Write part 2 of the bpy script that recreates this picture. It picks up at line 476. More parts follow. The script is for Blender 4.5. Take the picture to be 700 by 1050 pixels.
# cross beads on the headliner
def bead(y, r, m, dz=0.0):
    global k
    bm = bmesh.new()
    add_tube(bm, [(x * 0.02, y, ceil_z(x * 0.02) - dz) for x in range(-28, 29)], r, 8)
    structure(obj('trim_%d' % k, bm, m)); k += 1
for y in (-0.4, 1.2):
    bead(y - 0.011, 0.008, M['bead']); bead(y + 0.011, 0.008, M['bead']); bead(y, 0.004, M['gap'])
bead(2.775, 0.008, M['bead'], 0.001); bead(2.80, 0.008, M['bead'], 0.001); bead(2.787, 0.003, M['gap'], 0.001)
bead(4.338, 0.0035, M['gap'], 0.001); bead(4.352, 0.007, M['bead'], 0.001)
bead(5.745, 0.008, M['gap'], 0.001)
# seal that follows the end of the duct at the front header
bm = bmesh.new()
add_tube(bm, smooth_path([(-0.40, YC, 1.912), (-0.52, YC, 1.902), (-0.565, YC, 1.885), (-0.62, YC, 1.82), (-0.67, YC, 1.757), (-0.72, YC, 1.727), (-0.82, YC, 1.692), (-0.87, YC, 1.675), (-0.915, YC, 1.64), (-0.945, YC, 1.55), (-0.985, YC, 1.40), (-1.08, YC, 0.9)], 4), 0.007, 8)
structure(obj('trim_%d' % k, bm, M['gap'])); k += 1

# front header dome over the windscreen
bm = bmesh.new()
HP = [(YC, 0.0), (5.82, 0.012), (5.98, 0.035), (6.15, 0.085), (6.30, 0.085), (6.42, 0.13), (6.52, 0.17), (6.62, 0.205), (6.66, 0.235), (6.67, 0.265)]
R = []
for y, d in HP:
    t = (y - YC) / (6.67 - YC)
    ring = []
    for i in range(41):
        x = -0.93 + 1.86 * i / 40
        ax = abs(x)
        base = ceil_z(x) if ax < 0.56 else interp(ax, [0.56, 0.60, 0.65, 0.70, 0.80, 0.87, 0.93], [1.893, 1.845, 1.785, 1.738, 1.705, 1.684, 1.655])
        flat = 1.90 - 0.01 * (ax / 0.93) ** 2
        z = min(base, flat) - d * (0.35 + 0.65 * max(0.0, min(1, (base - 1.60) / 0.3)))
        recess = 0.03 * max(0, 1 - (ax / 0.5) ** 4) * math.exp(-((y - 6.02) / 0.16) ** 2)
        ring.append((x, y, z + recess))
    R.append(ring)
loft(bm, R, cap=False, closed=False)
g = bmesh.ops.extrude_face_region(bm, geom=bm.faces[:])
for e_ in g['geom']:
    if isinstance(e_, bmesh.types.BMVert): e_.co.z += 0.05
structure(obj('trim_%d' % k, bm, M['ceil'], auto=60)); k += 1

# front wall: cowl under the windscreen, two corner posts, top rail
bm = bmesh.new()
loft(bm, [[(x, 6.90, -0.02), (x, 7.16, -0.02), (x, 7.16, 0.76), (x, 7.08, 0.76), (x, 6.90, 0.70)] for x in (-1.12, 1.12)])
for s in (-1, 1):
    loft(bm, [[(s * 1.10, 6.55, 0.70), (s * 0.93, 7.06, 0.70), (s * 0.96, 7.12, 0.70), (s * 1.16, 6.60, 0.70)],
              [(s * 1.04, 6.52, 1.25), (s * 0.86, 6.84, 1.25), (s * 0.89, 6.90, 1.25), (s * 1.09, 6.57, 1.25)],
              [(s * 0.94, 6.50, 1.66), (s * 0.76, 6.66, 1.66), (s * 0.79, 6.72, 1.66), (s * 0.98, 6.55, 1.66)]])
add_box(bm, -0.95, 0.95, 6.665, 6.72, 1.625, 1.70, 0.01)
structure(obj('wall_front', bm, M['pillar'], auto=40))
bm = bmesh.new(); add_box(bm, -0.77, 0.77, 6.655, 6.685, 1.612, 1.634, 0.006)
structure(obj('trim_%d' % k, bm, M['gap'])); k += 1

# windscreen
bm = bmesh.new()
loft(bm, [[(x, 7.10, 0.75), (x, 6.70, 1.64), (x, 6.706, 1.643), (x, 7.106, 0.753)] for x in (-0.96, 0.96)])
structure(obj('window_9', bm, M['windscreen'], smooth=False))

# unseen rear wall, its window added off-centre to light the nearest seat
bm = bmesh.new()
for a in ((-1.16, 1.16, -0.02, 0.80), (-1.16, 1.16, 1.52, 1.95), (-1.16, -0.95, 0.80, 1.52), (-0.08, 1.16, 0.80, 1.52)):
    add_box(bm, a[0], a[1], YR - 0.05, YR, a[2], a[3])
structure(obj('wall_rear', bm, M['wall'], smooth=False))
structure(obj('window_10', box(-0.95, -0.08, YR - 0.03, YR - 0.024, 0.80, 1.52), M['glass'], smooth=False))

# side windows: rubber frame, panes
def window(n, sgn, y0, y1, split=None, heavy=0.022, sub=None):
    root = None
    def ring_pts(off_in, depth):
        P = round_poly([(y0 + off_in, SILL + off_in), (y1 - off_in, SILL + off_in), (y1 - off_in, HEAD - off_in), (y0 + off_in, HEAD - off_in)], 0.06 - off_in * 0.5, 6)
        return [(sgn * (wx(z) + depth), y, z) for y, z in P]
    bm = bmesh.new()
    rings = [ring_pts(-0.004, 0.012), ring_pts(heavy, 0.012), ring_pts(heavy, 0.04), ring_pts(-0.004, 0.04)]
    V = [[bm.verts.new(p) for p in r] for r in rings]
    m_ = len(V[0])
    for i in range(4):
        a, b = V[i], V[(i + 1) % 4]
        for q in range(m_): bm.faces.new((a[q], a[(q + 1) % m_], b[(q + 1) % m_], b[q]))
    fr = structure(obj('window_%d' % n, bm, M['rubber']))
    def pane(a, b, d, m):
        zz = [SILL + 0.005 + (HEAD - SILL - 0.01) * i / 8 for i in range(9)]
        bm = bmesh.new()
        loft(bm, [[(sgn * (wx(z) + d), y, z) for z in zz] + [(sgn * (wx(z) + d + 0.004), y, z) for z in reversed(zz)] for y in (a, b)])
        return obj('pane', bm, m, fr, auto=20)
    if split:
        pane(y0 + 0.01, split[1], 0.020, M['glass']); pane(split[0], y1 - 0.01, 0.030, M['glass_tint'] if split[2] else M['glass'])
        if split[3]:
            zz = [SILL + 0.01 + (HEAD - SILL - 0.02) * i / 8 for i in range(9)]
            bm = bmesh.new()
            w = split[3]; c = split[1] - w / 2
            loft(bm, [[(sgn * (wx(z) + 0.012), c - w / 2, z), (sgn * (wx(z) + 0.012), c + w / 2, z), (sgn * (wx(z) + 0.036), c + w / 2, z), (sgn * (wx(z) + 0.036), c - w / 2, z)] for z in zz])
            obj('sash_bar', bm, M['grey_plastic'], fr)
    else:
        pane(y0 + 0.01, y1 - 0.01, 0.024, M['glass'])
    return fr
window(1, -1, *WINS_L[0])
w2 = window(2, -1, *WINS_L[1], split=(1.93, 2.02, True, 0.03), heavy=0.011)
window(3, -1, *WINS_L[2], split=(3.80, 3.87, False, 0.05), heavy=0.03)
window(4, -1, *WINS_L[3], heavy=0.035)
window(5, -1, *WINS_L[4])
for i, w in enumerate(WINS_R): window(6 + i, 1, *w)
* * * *
▸ **GOAL**: Find "that". Copy every line it occurs in.

▸ **RESPONSE TO THIS EXERCISE**:
Write part 2 of the bpy script that recreates this picture. It picks up at line 476. More parts follow. The script is for Blender 4.5. Take the picture to be 700 by 1050 pixels.
# seal that follows the end of the duct at the front header